The outbreak at Madrid was like a beacon-signal which, being caught up after some hesitation by a single district, was then rapidly repeated by the rest. In each province leaders came forward to organise the rebellion upon a strictly provincial basis; and thus, instead of a single great movement, which at the outset might have failed from sheer unwieldiness, there were a dozen, all working upon different lines yet all animated by the same spirit—intense rage at the idea of turning Spain into a dependency of France, and, as a natural consequence, mad and uncalculating hatred of the French. In the later stages, as shall be seen, the provincial leaven in the national ferment was in danger of reducing the whole to naught; but at the outset its value was incalculable. Moreover, the provincial spirit was itself due in great measure to the conformation of the country, Spain being subdivided by chains of impassable mountains. Hence even the enemy was to some extent compelled to defer to it, because his troops could not often pass easily or rapidly from district to district. Catalonia, to take the extreme case, remained from beginning to end of the struggle practically a distinct seat of war.
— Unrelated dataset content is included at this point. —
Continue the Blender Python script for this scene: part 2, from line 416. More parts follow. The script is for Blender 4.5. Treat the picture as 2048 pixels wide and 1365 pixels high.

Asturias, which had opened the eight centuries of conflict with the Moors, was also the first province to rise against the French. From the 9th of May onward there were disturbances in its capital, Oviedo, where, as it happened, the Provincial Council was in session. This body, a relic of earlier days of autonomy, furnished a centre of direction and organisation which did its work so well that on the 24th the city and the surrounding country rose with one accord, imprisoned the partisans of the French, and on the next day formally declared war against Napoleon Bonaparte.
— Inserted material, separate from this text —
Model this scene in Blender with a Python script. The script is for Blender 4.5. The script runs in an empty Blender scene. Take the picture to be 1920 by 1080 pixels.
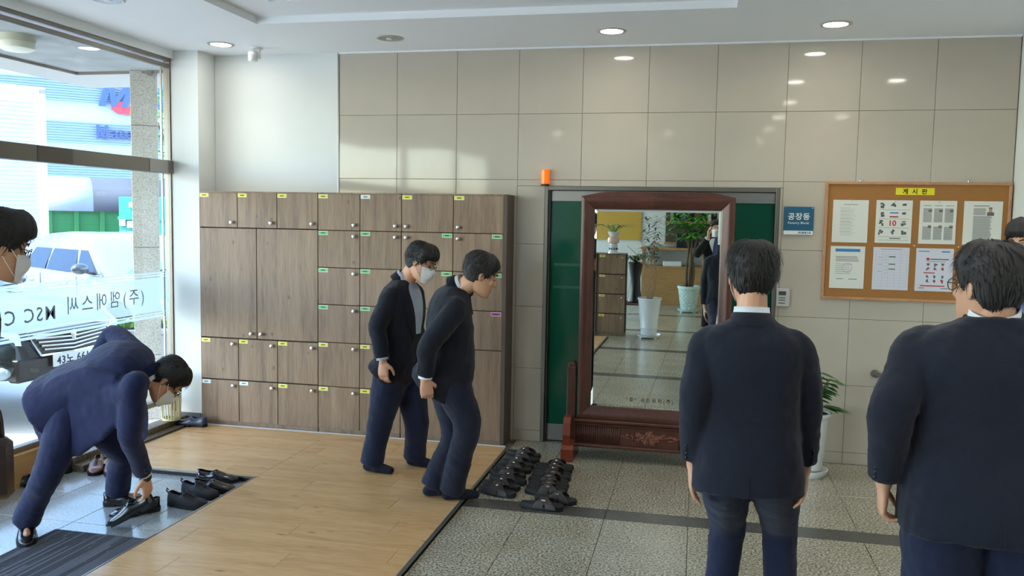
import bpy, bmesh, math, random
import numpy as np
from mathutils import Vector, Matrix, noise
random.seed(7)
V = Vector
SC = bpy.context.scene
COL = SC.collection
PI = math.pi

# ---------------------------------------------------------------- camera
FPX, YAW, PITCH, ROLL = 1593.4, -0.213902, -0.081454, 0.017341
CAM = V((0, -6.6702, 1.8))
_cy, _sy, _cp, _sp = math.cos(YAW), math.sin(YAW), math.cos(PITCH), math.sin(PITCH)
CF = V((_sy*_cp, _cy*_cp, _sp))
_r = V((_cy, -_sy, 0)); _u = _r.cross(CF)
CR = math.cos(ROLL)*_r + math.sin(ROLL)*_u
CU = -math.sin(ROLL)*_r + math.cos(ROLL)*_u
cam = bpy.data.cameras.new('camera'); camo = bpy.data.objects.new('camera', cam); COL.objects.link(camo)
cam.sensor_width = 36; cam.lens = 36*FPX/1920; cam.clip_start = .02; cam.clip_end = 300
camo.matrix_world = Matrix(((CR.x, CU.x, -CF.x, CAM.x), (CR.y, CU.y, -CF.y, CAM.y), (CR.z, CU.z, -CF.z, CAM.z), (0, 0, 0, 1)))
SC.camera = camo

def ray(px, py): return CF + CR*((px-960)/FPX) - CU*((py-540)/FPX)
def W(px, py, d): return CAM + ray(px, py)*d            # point at depth d along the view axis
def FLR(px, py, z=0.):
    r = ray(px, py); return CAM + r*((z-CAM.z)/r.z)
def YP(px, py, y):
    r = ray(px, py); return CAM + r*((y-CAM.y)/r.y)
def DEP(p): return (V(p)-CAM).dot(CF)

# ---------------------------------------------------------------- world, sun, exposure
w = bpy.data.worlds.new('world'); SC.world = w; w.use_nodes = True
nt = w.node_tree; nt.nodes.clear()
sky = nt.nodes.new('ShaderNodeTexSky'); sky.sky_type = 'NISHITA'
sky.sun_disc = False; sky.sun_elevation = math.radians(52); sky.sun_rotation = math.radians(209)
bg = nt.nodes.new('ShaderNodeBackground'); out = nt.nodes.new('ShaderNodeOutputWorld')
bg.inputs[1].default_value = SKY_STRENGTH = .85
nt.links.new(sky.outputs[0], bg.inputs[0]); nt.links.new(bg.outputs[0], out.inputs[0])

def light(name, kind, loc, energy, color=(1, 1, 1), rot=(0, 0, 0), size=None, sizey=None, **kw):
    l = bpy.data.lights.new(name, kind); l.energy = energy; l.color = color
    o = bpy.data.objects.new(name, l); COL.objects.link(o); o.location = loc; o.rotation_euler = rot
    if kind == 'AREA':
        l.shape = 'RECTANGLE' if sizey else 'DISK'; l.size = size
        if sizey: l.size_y = sizey
    for k, v_ in kw.items(): setattr(l, k, v_)
    return o
SUND = V((.25, .45, -.95)).normalized()                 # the way sunlight travels
s_ = light('sun', 'SUN', (0, -5, 12), 3.9, (1, .96, .9)); s_.data.angle = math.radians(.6)
s_.rotation_euler = SUND.to_track_quat('-Z', 'Y').to_euler()
# the window wall lets the daylight in: portals guide it
for (y0, y1) in ((-5.4, -.4), (-11, -5.4)):
    p_ = light('window_daylight_portal', 'AREA', (-4.40, (y0+y1)/2, 1.65), 1, rot=(0, -PI/2, 0), size=2.9, sizey=y1-y0)
    p_.data.cycles.is_portal = True
SC.view_settings.view_transform = 'Standard'; SC.view_settings.look = 'None'
SC.view_settings.gamma = 1; SC.view_settings.use_curve_mapping = False
SC.view_settings.exposure = 1.0
SC.cycles.max_bounces = 10; SC.cycles.diffuse_bounces = 5; SC.cycles.glossy_bounces = 5
SC.cycles.transparent_max_bounces = 12; SC.cycles.sample_clamp_indirect = 4
SC.cycles.caustics_reflective = False; SC.cycles.caustics_refractive = False

# ---------------------------------------------------------------- materials
def s2l(c): return tuple(((x/255)/12.92 if x/255 <= .04045 else ((x/255+.055)/1.055)**2.4) for x in c)
MATS = {}
def M(name, rgb=(200, 200, 200), rough=.6, metal=0., bump=0., bscale=40., var=0., vscale=8., stretch=(1, 1, 1), spec=.5, sheen=0., emit=None, es=1., trans=0., coat=0., alpha=1.):
    if name in MATS: return MATS[name]
    m = bpy.data.materials.new(name); m.use_nodes = True; MATS[name] = m
    n = m.node_tree; b = n.nodes['Principled BSDF']; c = s2l(rgb)
    b.inputs['Base Color'].default_value = (*c, 1); b.inputs['Roughness'].default_value = rough
    b.inputs['Metallic'].default_value = metal; b.inputs['Specular IOR Level'].default_value = spec
    b.inputs['Transmission Weight'].default_value = trans; b.inputs['Coat Weight'].default_value = coat
    b.inputs['Alpha'].default_value = alpha
    b.inputs['Sheen Weight'].default_value = sheen
    if emit: b.inputs['Emission Color'].default_value = (*s2l(emit), 1); b.inputs['Emission Strength'].default_value = es
    if bump or var:
        tc = n.nodes.new('ShaderNodeTexCoord'); mp = n.nodes.new('ShaderNodeMapping'); mp.inputs['Scale'].default_value = stretch
        n.links.new(tc.outputs['Object'], mp.inputs[0])
        if var:
            nz = n.nodes.new('ShaderNodeTexNoise'); nz.inputs['Scale'].default_value = vscale; nz.inputs['Detail'].default_value = 5
            n.links.new(mp.outputs[0], nz.inputs['Vector'])
            cr = n.nodes.new('ShaderNodeValToRGB'); cr.color_ramp.elements[0].position = .3; cr.color_ramp.elements[1].position = .7
            cr.color_ramp.elements[0].color = (*[x*(1-var) for x in c], 1); cr.color_ramp.elements[1].color = (*[min(1, x*(1+var)) for x in c], 1)
            n.links.new(nz.outputs[0], cr.inputs[0]); n.links.new(cr.outputs[0], b.inputs['Base Color'])
        if bump:
            nb = n.nodes.new('ShaderNodeTexNoise'); nb.inputs['Scale'].default_value = bscale; nb.inputs['Detail'].default_value = 4
            n.links.new(mp.outputs[0], nb.inputs['Vector'])
            bp = n.nodes.new('ShaderNodeBump'); bp.inputs['Strength'].default_value = bump; bp.inputs['Distance'].default_value = .01
            n.links.new(nb.outputs[0], bp.inputs['Height']); n.links.new(bp.outputs[0], b.inputs['Normal'])
    return m

def wood(name, dark, mid, light_, scale=(14, 14, 1.1), rough=.45, knots=True, axis='z', gap=.0, spec=.5):
    """vertical (or x) grain: stretched noise bands, fine fibres and knots"""
    if name in MATS: return MATS[name]
    m = bpy.data.materials.new(name); m.use_nodes = True; MATS[name] = m
    n = m.node_tree; L = n.links; b = n.nodes['Principled BSDF']; b.inputs['Roughness'].default_value = rough; b.inputs['Specular IOR Level'].default_value = spec
    ge = n.nodes.new('ShaderNodeNewGeometry'); oi = n.nodes.new('ShaderNodeObjectInfo')
    ad = n.nodes.new('ShaderNodeVectorMath'); ad.operation = 'ADD'
    rn = n.nodes.new('ShaderNodeVectorMath'); rn.operation = 'SCALE'; rn.inputs[0].default_value = (7.3, 3.1, 5.7); L.new(oi.outputs['Random'], rn.inputs['Scale'])
    L.new(ge.outputs['Position'], ad.inputs[0]); L.new(rn.outputs[0], ad.inputs[1])
    def noi(sc, det, s=1.):
        mp = n.nodes.new('ShaderNodeMapping'); mp.inputs['Scale'].default_value = sc; L.new(ad.outputs[0], mp.inputs[0])
        t = n.nodes.new('ShaderNodeTexNoise'); t.inputs['Scale'].default_value = s; t.inputs['Detail'].default_value = det; t.inputs['Distortion'].default_value = .5
        L.new(mp.outputs[0], t.inputs['Vector']); return t
    a = noi(scale, 4); fsc = tuple(x*7 for x in scale); f = noi(fsc, 6)
    cr = n.nodes.new('ShaderNodeValToRGB'); e = cr.color_ramp.elements
    e[0].position = .25; e[0].color = (*s2l(dark), 1); e[1].position = .78; e[1].color = (*s2l(light_), 1)
    x = e.new(.5); x.color = (*s2l(mid), 1)
    mx = n.nodes.new('ShaderNodeMath'); mx.operation = 'MULTIPLY_ADD'; mx.inputs[1].default_value = .45; L.new(f.outputs[0], mx.inputs[0])
    m2 = n.nodes.new('ShaderNodeMath'); m2.operation = 'MULTIPLY'; m2.inputs[1].default_value = .56; L.new(a.outputs[0], m2.inputs[0]); L.new(m2.outputs[0], mx.inputs[2])
    L.new(mx.outputs[0], cr.inputs[0]); col = cr.outputs[0]
    if knots:
        ks = (5.5, 5.5, 3.4) if axis == 'z' else (2.2, 6., 6.)
        mp = n.nodes.new('ShaderNodeMapping'); mp.inputs['Scale'].default_value = ks; L.new(ad.outputs[0], mp.inputs[0])
        vo = n.nodes.new('ShaderNodeTexVoronoi'); vo.inputs['Scale'].default_value = 1.5; L.new(mp.outputs[0], vo.inputs['Vector'])
        k = n.nodes.new('ShaderNodeValToRGB'); k.color_ramp.elements[0].position = .03; k.color_ramp.elements[1].position = .13
        k.color_ramp.elements[0].color = (.32, .32, .32, 1); k.color_ramp.elements[1].color = (1, 1, 1, 1); L.new(vo.outputs['Distance'], k.inputs[0])
        mm = n.nodes.new('ShaderNodeMix'); mm.data_type = 'RGBA'; mm.blend_type = 'MULTIPLY'; mm.inputs[0].default_value = .75
        L.new(col, mm.inputs[6]); L.new(k.outputs[0], mm.inputs[7]); col = mm.outputs[2]
    L.new(col, b.inputs['Base Color'])
    bp = n.nodes.new('ShaderNodeBump'); bp.inputs['Strength'].default_value = .12; bp.inputs['Distance'].default_value = .004
    L.new(f.outputs[0], bp.inputs['Height']); L.new(bp.outputs[0], b.inputs['Normal'])
    return m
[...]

Nor was this magnificent audacity a mere matter of words, for at the same time the council ordered eighteen thousand men to be raised for the defence of Asturias against invasion, and a few days later, May 30th, despatched two emissaries to London to beg help of the British Government. On the very day when these gentlemen sailed, Galicia likewise rose and secured for the national cause the two great arsenals of Coruña and Ferrol, with their garrisons of some forty thousand men. Leon meanwhile had already proclaimed the sovereignty of King Ferdinand; and the spirit of insurrection passed rapidly through the northern provinces, while Aragon, Valencia, Murcia, and Andalusia caught it up in the east and south, occasionally with outbreaks of bloodthirsty frenzy against real or supposed traitors. In a few weeks the French could hardly be said to hold a foot of Spanish soil outside the range of their cannon. Then, however, the evils of the provincial system began to appear. Committees sprang up in all directions to govern the several provinces, levy troops, and use their resources for the conduct of the war.